Transcribe the listing in full, excluding any pictures.
Start COLLECTED DATA
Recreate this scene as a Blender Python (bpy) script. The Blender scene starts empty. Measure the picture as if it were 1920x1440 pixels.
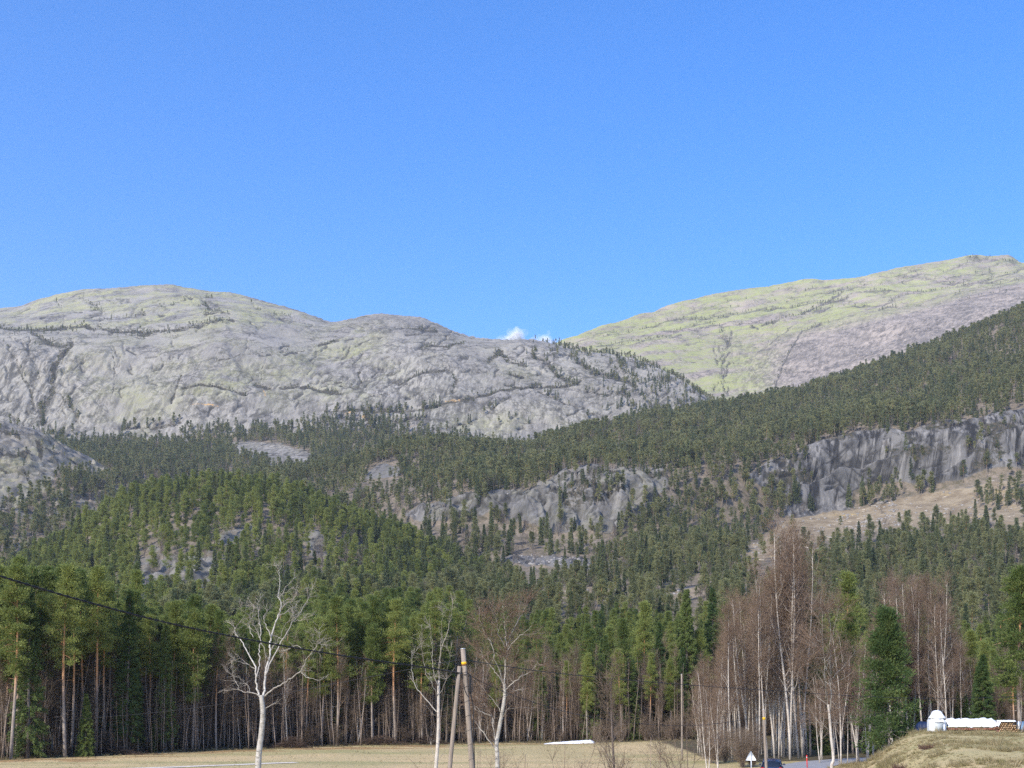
import bpy, math, random
import numpy as np
from mathutils import Vector, Matrix

# ------------------------------------------------------------------ camera, sky, sun, exposure
SC = bpy.context.scene
COL = SC.collection
FPX, CX, CY, HOR = 2200.0, 960.0, 720.0, 1308.0          # focal length, centre and eye level in photo pixels
PITCH = math.radians(3.5)                                # nearly level camera, framed upward by lens shift: stems stay upright
CY = HOR - FPX * math.tan(PITCH)
cam_data = bpy.data.cameras.new('camera')
cam_data.sensor_width = 36.0
cam_data.lens = 36.0 * FPX / 1920.0
cam_data.shift_y = (CY - 720.0) / 1920.0
cam_data.clip_start = 0.5
cam_data.clip_end = 60000.0
cam = bpy.data.objects.new('camera', cam_data)
cam.location = (0, 0, 0)
cam.rotation_euler = (math.pi / 2 + PITCH, 0, 0)
COL.objects.link(cam)
SC.camera = cam

SUN_EL = math.radians(37.0)
SUN_AZ = math.radians(214.0)       # compass-like, clockwise from +Y: the sun stands behind the camera to the left
world = bpy.data.worlds.new('World')
SC.world = world
world.use_nodes = True
wn = world.node_tree
sky = wn.nodes.new('ShaderNodeTexSky')
sky.sky_type = 'NISHITA'
sky.sun_disc = False
sky.sun_elevation = SUN_EL
sky.sun_rotation = SUN_AZ
sky.altitude = 300.0
sky.air_density = 1.0
sky.dust_density = 1.2
sky.ozone_density = 3.0
bg = wn.nodes['Background']
bg.inputs['Strength'].default_value = 0.15
hs = wn.nodes.new('ShaderNodeHueSaturation'); hs.inputs['Saturation'].default_value = 1.38; hs.inputs['Hue'].default_value = 0.511; hs.inputs['Value'].default_value = 1.07
wn.links.new(sky.outputs[0], hs.inputs['Color'])
wn.links.new(hs.outputs[0], bg.inputs['Color'])

sun_data = bpy.data.lights.new('sun', 'SUN')
sun_data.energy = 3.0
sun_data.angle = math.radians(0.53)
sun_data.color = (1.0, 0.94, 0.84)
sun = bpy.data.objects.new('sun', sun_data)
sd = Vector((math.sin(SUN_AZ) * math.cos(SUN_EL), math.cos(SUN_AZ) * math.cos(SUN_EL), math.sin(SUN_EL)))
sun.rotation_euler = sd.to_track_quat('Z', 'Y').to_euler()
sun.location = (-40, -40, 60)
COL.objects.link(sun)

SC.view_settings.view_transform = 'Standard'
SC.view_settings.look = 'None'
SC.view_settings.exposure = 1.0
SC.view_settings.gamma = 1.0
SC.view_settings.use_curve_mapping = False
SC.render.engine = 'CYCLES'
HAZE = 0.00008
SC.cycles.use_denoising = False
SC.cycles.max_bounces = 5
SC.cycles.diffuse_bounces = 2
SC.cycles.glossy_bounces = 2
SC.cycles.transmission_bounces = 3
SC.cycles.volume_bounces = 0
SC.cycles.transparent_max_bounces = 48

# ------------------------------------------------------------------ helpers
RNG = np.random.default_rng(7)
_c, _s = math.cos(PITCH), math.sin(PITCH)

def at(px, py, Y):
    """photo pixel + distance along the view -> world points"""
    px = np.asarray(px, float); py = np.asarray(py, float); Y = np.asarray(Y, float)
    a = (px - CX) / FPX; b = (CY - py) / FPX
    dy = _c - b * _s; dz = _s + b * _c
    t = Y / dy
    return np.stack(np.broadcast_arrays(a * t, Y * np.ones_like(t), dz * t), -1)

def proj(P):
    P = np.asarray(P, float)
    f = P[..., 1] * _c + P[..., 2] * _s
    u = -P[..., 1] * _s + P[..., 2] * _c
    return CX + FPX * P[..., 0] / f, CY - FPX * u / f

_perm = np.random.default_rng(3).permutation(256)
_perm = np.concatenate([_perm, _perm, _perm]).astype(np.int64)
_grad = np.random.default_rng(4).normal(size=(256, 3)); _grad /= np.linalg.norm(_grad, axis=1)[:, None]

def noise(x, y, z=0.0):
    x, y, z = np.broadcast_arrays(np.asarray(x, float), np.asarray(y, float), np.asarray(z, float))
    xi, yi, zi = np.floor(x).astype(np.int64), np.floor(y).astype(np.int64), np.floor(z).astype(np.int64)
    xf, yf, zf = x - xi, y - yi, z - zi
    u, v, w = (t * t * t * (t * (t * 6 - 15) + 10) for t in (xf, yf, zf))
    out = 0.0
    for i in (0, 1):
        for j in (0, 1):
            for k in (0, 1):
                h = _perm[_perm[_perm[(xi + i) & 255] + ((yi + j) & 255)] + ((zi + k) & 255)]
                g = _grad[h]
                d = g[..., 0] * (xf - i) + g[..., 1] * (yf - j) + g[..., 2] * (zf - k)
                out = out + (u if i else 1 - u) * (v if j else 1 - v) * (w if k else 1 - w) * d
    return out * 1.6

def fbm(x, y, z=0.0, o=4, g=0.5):
    t, a, n = 0.0, 1.0, 0.0
    for k in range(o):
        t = t + a * noise(x * 2 ** k + 17.3 * k, y * 2 ** k - 9.1 * k, z * 2 ** k + 3.7 * k)
        n += a; a *= g
    return t / n * 1.3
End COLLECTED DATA
FINAL RESULT =>
Recreate this scene as a Blender Python (bpy) script. The Blender scene starts empty. Measure the picture as if it were 1920x1440 pixels.
import bpy, math, random
import numpy as np
from mathutils import Vector, Matrix

# ------------------------------------------------------------------ camera, sky, sun, exposure
SC = bpy.context.scene
COL = SC.collection
FPX, CX, CY, HOR = 2200.0, 960.0, 720.0, 1308.0          # focal length, centre and eye level in photo pixels
PITCH = math.radians(3.5)                                # nearly level camera, framed upward by lens shift: stems stay upright
CY = HOR - FPX * math.tan(PITCH)
cam_data = bpy.data.cameras.new('camera')
cam_data.sensor_width = 36.0
cam_data.lens = 36.0 * FPX / 1920.0
cam_data.shift_y = (CY - 720.0) / 1920.0
cam_data.clip_start = 0.5
cam_data.clip_end = 60000.0
cam = bpy.data.objects.new('camera', cam_data)
cam.location = (0, 0, 0)
cam.rotation_euler = (math.pi / 2 + PITCH, 0, 0)
COL.objects.link(cam)
SC.camera = cam

SUN_EL = math.radians(37.0)
SUN_AZ = math.radians(214.0)       # compass-like, clockwise from +Y: the sun stands behind the camera to the left
world = bpy.data.worlds.new('World')
SC.world = world
world.use_nodes = True
wn = world.node_tree
sky = wn.nodes.new('ShaderNodeTexSky')
sky.sky_type = 'NISHITA'
sky.sun_disc = False
sky.sun_elevation = SUN_EL
sky.sun_rotation = SUN_AZ
sky.altitude = 300.0
sky.air_density = 1.0
sky.dust_density = 1.2
sky.ozone_density = 3.0
bg = wn.nodes['Background']
bg.inputs['Strength'].default_value = 0.15
hs = wn.nodes.new('ShaderNodeHueSaturation'); hs.inputs['Saturation'].default_value = 1.38; hs.inputs['Hue'].default_value = 0.511; hs.inputs['Value'].default_value = 1.07
wn.links.new(sky.outputs[0], hs.inputs['Color'])
wn.links.new(hs.outputs[0], bg.inputs['Color'])

sun_data = bpy.data.lights.new('sun', 'SUN')
sun_data.energy = 3.0
sun_data.angle = math.radians(0.53)
sun_data.color = (1.0, 0.94, 0.84)
sun = bpy.data.objects.new('sun', sun_data)
sd = Vector((math.sin(SUN_AZ) * math.cos(SUN_EL), math.cos(SUN_AZ) * math.cos(SUN_EL), math.sin(SUN_EL)))
sun.rotation_euler = sd.to_track_quat('Z', 'Y').to_euler()
sun.location = (-40, -40, 60)
COL.objects.link(sun)

SC.view_settings.view_transform = 'Standard'
SC.view_settings.look = 'None'
SC.view_settings.exposure = 1.0
SC.view_settings.gamma = 1.0
SC.view_settings.use_curve_mapping = False
SC.render.engine = 'CYCLES'
HAZE = 0.00008
SC.cycles.use_denoising = False
SC.cycles.max_bounces = 5
SC.cycles.diffuse_bounces = 2
SC.cycles.glossy_bounces = 2
SC.cycles.transmission_bounces = 3
SC.cycles.volume_bounces = 0
SC.cycles.transparent_max_bounces = 48

# ------------------------------------------------------------------ helpers
RNG = np.random.default_rng(7)
_c, _s = math.cos(PITCH), math.sin(PITCH)

def at(px, py, Y):
    """photo pixel + distance along the view -> world points"""
    px = np.asarray(px, float); py = np.asarray(py, float); Y = np.asarray(Y, float)
    a = (px - CX) / FPX; b = (CY - py) / FPX
    dy = _c - b * _s; dz = _s + b * _c
    t = Y / dy
    return np.stack(np.broadcast_arrays(a * t, Y * np.ones_like(t), dz * t), -1)

def proj(P):
    P = np.asarray(P, float)
    f = P[..., 1] * _c + P[..., 2] * _s
    u = -P[..., 1] * _s + P[..., 2] * _c
    return CX + FPX * P[..., 0] / f, CY - FPX * u / f

_perm = np.random.default_rng(3).permutation(256)
_perm = np.concatenate([_perm, _perm, _perm]).astype(np.int64)
_grad = np.random.default_rng(4).normal(size=(256, 3)); _grad /= np.linalg.norm(_grad, axis=1)[:, None]

def noise(x, y, z=0.0):
    x, y, z = np.broadcast_arrays(np.asarray(x, float), np.asarray(y, float), np.asarray(z, float))
    xi, yi, zi = np.floor(x).astype(np.int64), np.floor(y).astype(np.int64), np.floor(z).astype(np.int64)
    xf, yf, zf = x - xi, y - yi, z - zi
    u, v, w = (t * t * t * (t * (t * 6 - 15) + 10) for t in (xf, yf, zf))
    out = 0.0
    for i in (0, 1):
        for j in (0, 1):
            for k in (0, 1):
                h = _perm[_perm[_perm[(xi + i) & 255] + ((yi + j) & 255)] + ((zi + k) & 255)]
                g = _grad[h]
                d = g[..., 0] * (xf - i) + g[..., 1] * (yf - j) + g[..., 2] * (zf - k)
                out = out + (u if i else 1 - u) * (v if j else 1 - v) * (w if k else 1 - w) * d
    return out * 1.6

def fbm(x, y, z=0.0, o=4, g=0.5):
    t, a, n = 0.0, 1.0, 0.0
    for k in range(o):
        t = t + a * noise(x * 2 ** k + 17.3 * k, y * 2 ** k - 9.1 * k, z * 2 ** k + 3.7 * k)
        n += a; a *= g
    return t / n * 1.3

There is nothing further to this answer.